GIVEN TASK> What do the lines from the top of the data through the line with "COL = scene.collection" say? Quote them exactly and include both ends.
···
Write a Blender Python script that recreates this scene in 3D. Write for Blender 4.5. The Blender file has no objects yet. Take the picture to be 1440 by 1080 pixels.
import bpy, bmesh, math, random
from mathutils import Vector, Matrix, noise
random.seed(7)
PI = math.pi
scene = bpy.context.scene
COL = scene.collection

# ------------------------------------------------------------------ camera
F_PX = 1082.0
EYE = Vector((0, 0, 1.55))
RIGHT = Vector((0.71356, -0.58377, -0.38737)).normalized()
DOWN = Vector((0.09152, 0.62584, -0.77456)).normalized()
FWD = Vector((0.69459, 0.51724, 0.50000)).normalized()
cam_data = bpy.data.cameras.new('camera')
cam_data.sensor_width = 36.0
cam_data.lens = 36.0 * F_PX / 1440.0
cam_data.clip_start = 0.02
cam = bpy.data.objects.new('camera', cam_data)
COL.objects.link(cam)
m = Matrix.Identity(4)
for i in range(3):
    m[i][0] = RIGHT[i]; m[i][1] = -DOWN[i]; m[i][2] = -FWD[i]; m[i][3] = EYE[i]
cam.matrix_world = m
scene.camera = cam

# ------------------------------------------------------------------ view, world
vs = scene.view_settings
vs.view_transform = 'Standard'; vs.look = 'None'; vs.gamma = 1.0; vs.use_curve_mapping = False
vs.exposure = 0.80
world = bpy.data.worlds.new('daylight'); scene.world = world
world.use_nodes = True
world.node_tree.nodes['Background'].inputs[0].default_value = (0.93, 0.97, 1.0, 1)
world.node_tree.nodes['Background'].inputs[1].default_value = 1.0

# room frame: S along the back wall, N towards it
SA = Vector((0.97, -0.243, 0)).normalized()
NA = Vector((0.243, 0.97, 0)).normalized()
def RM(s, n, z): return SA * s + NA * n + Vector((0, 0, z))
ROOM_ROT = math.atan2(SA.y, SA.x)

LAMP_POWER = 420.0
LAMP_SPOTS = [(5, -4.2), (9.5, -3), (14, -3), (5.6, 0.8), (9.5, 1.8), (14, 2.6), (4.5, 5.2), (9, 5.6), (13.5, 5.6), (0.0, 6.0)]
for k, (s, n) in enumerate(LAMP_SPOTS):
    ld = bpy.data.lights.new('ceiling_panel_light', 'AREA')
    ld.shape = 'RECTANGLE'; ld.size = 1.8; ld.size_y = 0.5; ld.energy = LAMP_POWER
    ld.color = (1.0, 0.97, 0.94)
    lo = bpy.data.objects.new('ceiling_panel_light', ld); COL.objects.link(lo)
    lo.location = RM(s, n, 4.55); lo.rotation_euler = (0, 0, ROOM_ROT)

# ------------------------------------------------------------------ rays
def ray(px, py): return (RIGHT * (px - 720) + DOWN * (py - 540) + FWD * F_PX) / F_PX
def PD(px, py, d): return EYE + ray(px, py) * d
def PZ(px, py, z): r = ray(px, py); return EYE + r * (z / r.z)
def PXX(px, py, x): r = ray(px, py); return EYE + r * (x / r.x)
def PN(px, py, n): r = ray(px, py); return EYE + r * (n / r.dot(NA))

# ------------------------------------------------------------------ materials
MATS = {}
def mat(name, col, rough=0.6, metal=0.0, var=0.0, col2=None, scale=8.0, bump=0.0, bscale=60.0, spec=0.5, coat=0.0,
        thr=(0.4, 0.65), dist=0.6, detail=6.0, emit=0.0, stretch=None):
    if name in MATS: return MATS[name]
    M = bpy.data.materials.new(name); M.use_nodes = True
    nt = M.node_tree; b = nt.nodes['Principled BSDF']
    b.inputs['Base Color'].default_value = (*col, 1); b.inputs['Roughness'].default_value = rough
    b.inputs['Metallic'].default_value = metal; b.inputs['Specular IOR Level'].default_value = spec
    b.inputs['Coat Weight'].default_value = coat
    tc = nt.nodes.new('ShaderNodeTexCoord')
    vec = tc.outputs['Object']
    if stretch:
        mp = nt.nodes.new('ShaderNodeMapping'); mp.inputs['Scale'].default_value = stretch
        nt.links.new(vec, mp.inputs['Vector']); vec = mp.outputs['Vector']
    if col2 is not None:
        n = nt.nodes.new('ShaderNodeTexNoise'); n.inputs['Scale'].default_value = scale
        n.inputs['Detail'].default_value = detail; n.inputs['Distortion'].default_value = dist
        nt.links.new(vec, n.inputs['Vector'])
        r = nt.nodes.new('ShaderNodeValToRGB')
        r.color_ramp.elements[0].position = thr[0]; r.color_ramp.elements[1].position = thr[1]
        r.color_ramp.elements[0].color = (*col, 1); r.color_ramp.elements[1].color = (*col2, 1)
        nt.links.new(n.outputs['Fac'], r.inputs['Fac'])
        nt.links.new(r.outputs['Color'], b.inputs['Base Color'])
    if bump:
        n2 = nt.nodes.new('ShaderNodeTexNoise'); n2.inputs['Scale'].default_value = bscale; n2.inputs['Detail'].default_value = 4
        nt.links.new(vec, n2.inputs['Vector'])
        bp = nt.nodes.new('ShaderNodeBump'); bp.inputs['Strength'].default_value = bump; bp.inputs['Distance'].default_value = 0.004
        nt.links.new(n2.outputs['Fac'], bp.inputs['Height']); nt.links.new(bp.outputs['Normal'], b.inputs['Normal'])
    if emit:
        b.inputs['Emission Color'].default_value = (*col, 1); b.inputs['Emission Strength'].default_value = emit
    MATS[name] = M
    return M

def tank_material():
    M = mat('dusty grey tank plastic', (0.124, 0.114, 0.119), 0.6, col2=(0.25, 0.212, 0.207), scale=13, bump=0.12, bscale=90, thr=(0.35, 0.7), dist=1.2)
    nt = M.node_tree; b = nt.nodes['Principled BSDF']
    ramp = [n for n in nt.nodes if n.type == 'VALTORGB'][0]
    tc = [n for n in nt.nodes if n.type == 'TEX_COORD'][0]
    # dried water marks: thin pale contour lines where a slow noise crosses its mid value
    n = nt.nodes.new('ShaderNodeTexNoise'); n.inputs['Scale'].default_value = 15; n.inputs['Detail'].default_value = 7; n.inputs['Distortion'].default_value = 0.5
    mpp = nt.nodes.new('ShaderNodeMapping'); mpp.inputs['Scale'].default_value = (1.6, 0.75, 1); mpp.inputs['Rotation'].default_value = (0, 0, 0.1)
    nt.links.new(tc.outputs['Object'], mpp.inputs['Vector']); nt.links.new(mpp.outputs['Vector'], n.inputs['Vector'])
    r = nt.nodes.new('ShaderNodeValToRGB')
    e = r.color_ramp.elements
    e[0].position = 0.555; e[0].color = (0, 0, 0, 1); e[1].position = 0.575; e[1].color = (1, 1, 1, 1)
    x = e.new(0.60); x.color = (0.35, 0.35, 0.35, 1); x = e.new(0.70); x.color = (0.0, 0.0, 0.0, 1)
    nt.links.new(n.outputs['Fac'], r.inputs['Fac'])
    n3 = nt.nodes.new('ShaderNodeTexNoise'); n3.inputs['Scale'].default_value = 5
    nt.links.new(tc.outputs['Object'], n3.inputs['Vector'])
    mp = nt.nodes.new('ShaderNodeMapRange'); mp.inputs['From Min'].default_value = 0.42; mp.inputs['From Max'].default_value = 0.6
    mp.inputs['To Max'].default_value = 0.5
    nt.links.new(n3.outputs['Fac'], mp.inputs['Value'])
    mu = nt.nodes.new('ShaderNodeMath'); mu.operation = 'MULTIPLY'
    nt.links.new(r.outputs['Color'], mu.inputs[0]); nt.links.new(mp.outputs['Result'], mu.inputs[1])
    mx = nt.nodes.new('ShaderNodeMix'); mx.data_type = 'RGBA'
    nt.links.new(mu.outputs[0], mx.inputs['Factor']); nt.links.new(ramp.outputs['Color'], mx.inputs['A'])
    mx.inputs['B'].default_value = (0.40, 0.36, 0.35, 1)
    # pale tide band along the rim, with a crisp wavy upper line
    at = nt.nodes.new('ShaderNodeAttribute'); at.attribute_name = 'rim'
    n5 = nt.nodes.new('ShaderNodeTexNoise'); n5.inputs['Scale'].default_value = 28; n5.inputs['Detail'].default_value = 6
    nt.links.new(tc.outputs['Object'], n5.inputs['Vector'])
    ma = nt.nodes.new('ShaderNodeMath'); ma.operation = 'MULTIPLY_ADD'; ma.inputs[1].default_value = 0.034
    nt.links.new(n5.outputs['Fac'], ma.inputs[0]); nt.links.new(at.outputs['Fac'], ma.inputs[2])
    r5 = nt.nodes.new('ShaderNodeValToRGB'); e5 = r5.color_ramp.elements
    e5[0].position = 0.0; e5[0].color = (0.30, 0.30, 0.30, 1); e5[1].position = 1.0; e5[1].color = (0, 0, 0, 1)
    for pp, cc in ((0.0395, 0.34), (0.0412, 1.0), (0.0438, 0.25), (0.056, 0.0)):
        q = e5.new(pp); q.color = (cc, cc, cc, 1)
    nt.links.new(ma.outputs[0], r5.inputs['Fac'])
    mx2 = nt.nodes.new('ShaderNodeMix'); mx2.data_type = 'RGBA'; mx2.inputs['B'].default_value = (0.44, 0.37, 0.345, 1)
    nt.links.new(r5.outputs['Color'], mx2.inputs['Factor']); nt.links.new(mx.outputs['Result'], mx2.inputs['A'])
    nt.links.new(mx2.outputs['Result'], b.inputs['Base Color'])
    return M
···
TASK RESULT>
Write a Blender Python script that recreates this scene in 3D. Write for Blender 4.5. The Blender file has no objects yet. Take the picture to be 1440 by 1080 pixels.
import bpy, bmesh, math, random
from mathutils import Vector, Matrix, noise
random.seed(7)
PI = math.pi
scene = bpy.context.scene
COL = scene.collection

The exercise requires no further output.